Problem requirements: Each entry has to be copied exactly, with nothing missed.

Raw data:
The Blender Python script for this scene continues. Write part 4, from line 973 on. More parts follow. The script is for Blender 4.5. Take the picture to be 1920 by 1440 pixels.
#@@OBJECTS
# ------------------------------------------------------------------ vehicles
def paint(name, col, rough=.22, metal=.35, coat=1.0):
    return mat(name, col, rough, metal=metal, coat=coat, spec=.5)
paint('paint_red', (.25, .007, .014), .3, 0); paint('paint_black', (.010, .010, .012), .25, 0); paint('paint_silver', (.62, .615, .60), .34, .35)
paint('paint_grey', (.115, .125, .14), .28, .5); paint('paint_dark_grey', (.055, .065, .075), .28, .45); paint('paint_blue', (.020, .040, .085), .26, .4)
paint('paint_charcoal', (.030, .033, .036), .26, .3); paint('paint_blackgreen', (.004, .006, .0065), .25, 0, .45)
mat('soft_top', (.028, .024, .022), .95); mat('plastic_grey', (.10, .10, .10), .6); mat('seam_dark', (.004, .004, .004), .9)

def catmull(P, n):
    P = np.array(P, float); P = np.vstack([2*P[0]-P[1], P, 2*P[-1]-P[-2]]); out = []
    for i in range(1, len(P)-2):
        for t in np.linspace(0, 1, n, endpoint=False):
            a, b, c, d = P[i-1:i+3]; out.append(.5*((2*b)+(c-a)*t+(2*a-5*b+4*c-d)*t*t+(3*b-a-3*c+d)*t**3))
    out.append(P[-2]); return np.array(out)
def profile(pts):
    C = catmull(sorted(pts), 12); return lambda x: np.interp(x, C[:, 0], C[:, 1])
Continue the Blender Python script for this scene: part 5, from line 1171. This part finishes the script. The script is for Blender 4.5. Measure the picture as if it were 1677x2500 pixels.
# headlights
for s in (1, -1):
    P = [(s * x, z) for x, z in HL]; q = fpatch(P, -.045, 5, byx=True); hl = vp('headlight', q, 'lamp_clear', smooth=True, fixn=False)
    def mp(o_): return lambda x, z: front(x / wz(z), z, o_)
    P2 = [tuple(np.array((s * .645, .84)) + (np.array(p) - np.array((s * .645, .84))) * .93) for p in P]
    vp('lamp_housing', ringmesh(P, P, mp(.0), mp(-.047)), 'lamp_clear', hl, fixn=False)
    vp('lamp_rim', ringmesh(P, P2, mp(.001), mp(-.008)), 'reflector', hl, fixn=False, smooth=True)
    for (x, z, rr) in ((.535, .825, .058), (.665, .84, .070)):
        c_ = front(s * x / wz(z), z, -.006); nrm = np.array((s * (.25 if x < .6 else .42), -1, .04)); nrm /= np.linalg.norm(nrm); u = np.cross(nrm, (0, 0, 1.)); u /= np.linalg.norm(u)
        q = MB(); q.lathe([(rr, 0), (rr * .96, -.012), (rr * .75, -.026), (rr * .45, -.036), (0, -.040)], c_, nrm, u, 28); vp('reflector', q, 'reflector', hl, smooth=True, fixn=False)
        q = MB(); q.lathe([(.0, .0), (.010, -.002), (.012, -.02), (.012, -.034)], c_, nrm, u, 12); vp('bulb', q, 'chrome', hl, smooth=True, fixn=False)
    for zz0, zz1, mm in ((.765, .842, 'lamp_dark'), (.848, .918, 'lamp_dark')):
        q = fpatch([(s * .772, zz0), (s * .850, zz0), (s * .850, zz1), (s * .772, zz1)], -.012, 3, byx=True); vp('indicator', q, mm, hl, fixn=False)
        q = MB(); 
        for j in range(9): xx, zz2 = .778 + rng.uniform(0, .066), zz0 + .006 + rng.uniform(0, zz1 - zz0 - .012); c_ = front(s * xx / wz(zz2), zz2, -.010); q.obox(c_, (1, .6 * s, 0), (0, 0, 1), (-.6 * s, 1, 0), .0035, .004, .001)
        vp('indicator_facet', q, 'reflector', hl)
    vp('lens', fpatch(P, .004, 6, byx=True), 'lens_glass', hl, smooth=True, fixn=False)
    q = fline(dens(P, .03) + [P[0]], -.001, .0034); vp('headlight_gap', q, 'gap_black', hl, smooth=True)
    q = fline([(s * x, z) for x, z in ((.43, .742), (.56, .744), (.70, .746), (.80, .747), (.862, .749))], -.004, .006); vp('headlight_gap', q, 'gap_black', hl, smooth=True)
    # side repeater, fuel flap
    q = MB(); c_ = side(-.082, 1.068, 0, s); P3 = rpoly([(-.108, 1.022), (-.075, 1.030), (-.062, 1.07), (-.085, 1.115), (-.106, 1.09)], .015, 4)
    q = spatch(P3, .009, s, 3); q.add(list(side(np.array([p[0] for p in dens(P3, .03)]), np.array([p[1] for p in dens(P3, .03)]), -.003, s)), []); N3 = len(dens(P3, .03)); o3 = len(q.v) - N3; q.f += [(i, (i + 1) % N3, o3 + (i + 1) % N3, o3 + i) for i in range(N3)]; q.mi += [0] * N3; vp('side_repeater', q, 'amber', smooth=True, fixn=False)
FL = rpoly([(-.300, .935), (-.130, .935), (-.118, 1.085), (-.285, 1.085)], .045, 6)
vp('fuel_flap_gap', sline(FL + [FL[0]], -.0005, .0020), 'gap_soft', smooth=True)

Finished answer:
The Blender Python script for this scene continues. Write part 4, from line 973 on. More parts follow. The script is for Blender 4.5. Take the picture to be 1920 by 1440 pixels.
#@@OBJECTS
# ------------------------------------------------------------------ vehicles
def paint(name, col, rough=.22, metal=.35, coat=1.0):
    return mat(name, col, rough, metal=metal, coat=coat, spec=.5)
paint('paint_red', (.25, .007, .014), .3, 0); paint('paint_black', (.010, .010, .012), .25, 0); paint('paint_silver', (.62, .615, .60), .34, .35)
paint('paint_grey', (.115, .125, .14), .28, .5); paint('paint_dark_grey', (.055, .065, .075), .28, .45); paint('paint_blue', (.020, .040, .085), .26, .4)
paint('paint_charcoal', (.030, .033, .036), .26, .3); paint('paint_blackgreen', (.004, .006, .0065), .25, 0, .45)
mat('soft_top', (.028, .024, .022), .95); mat('plastic_grey', (.10, .10, .10), .6); mat('seam_dark', (.004, .004, .004), .9)

def catmull(P, n):
    P = np.array(P, float); P = np.vstack([2*P[0]-P[1], P, 2*P[-1]-P[-2]]); out = []
    for i in range(1, len(P)-2):
        for t in np.linspace(0, 1, n, endpoint=False):
            a, b, c, d = P[i-1:i+3]; out.append(.5*((2*b)+(c-a)*t+(2*a-5*b+4*c-d)*t*t+(3*b-a-3*c+d)*t**3))
    out.append(P[-2]); return np.array(out)
def profile(pts):
    C = catmull(sorted(pts), 12); return lambda x: np.interp(x, C[:, 0], C[:, 1])
Continue the Blender Python script for this scene: part 5, from line 1171. This part finishes the script. The script is for Blender 4.5. Measure the picture as if it were 1677x2500 pixels.
# headlights
for s in (1, -1):
    P = [(s * x, z) for x, z in HL]; q = fpatch(P, -.045, 5, byx=True); hl = vp('headlight', q, 'lamp_clear', smooth=True, fixn=False)
    def mp(o_): return lambda x, z: front(x / wz(z), z, o_)
    P2 = [tuple(np.array((s * .645, .84)) + (np.array(p) - np.array((s * .645, .84))) * .93) for p in P]
    vp('lamp_housing', ringmesh(P, P, mp(.0), mp(-.047)), 'lamp_clear', hl, fixn=False)
    vp('lamp_rim', ringmesh(P, P2, mp(.001), mp(-.008)), 'reflector', hl, fixn=False, smooth=True)
    for (x, z, rr) in ((.535, .825, .058), (.665, .84, .070)):
        c_ = front(s * x / wz(z), z, -.006); nrm = np.array((s * (.25 if x < .6 else .42), -1, .04)); nrm /= np.linalg.norm(nrm); u = np.cross(nrm, (0, 0, 1.)); u /= np.linalg.norm(u)
        q = MB(); q.lathe([(rr, 0), (rr * .96, -.012), (rr * .75, -.026), (rr * .45, -.036), (0, -.040)], c_, nrm, u, 28); vp('reflector', q, 'reflector', hl, smooth=True, fixn=False)
        q = MB(); q.lathe([(.0, .0), (.010, -.002), (.012, -.02), (.012, -.034)], c_, nrm, u, 12); vp('bulb', q, 'chrome', hl, smooth=True, fixn=False)
    for zz0, zz1, mm in ((.765, .842, 'lamp_dark'), (.848, .918, 'lamp_dark')):
        q = fpatch([(s * .772, zz0), (s * .850, zz0), (s * .850, zz1), (s * .772, zz1)], -.012, 3, byx=True); vp('indicator', q, mm, hl, fixn=False)
        q = MB(); 
        for j in range(9): xx, zz2 = .778 + rng.uniform(0, .066), zz0 + .006 + rng.uniform(0, zz1 - zz0 - .012); c_ = front(s * xx / wz(zz2), zz2, -.010); q.obox(c_, (1, .6 * s, 0), (0, 0, 1), (-.6 * s, 1, 0), .0035, .004, .001)
        vp('indicator_facet', q, 'reflector', hl)
    vp('lens', fpatch(P, .004, 6, byx=True), 'lens_glass', hl, smooth=True, fixn=False)
    q = fline(dens(P, .03) + [P[0]], -.001, .0034); vp('headlight_gap', q, 'gap_black', hl, smooth=True)
    q = fline([(s * x, z) for x, z in ((.43, .742), (.56, .744), (.70, .746), (.80, .747), (.862, .749))], -.004, .006); vp('headlight_gap', q, 'gap_black', hl, smooth=True)
    # side repeater, fuel flap
    q = MB(); c_ = side(-.082, 1.068, 0, s); P3 = rpoly([(-.108, 1.022), (-.075, 1.030), (-.062, 1.07), (-.085, 1.115), (-.106, 1.09)], .015, 4)
    q = spatch(P3, .009, s, 3); q.add(list(side(np.array([p[0] for p in dens(P3, .03)]), np.array([p[1] for p in dens(P3, .03)]), -.003, s)), []); N3 = len(dens(P3, .03)); o3 = len(q.v) - N3; q.f += [(i, (i + 1) % N3, o3 + (i + 1) % N3, o3 + i) for i in range(N3)]; q.mi += [0] * N3; vp('side_repeater', q, 'amber', smooth=True, fixn=False)
FL = rpoly([(-.300, .935), (-.130, .935), (-.118, 1.085), (-.285, 1.085)], .045, 6)
vp('fuel_flap_gap', sline(FL + [FL[0]], -.0005, .0020), 'gap_soft', smooth=True)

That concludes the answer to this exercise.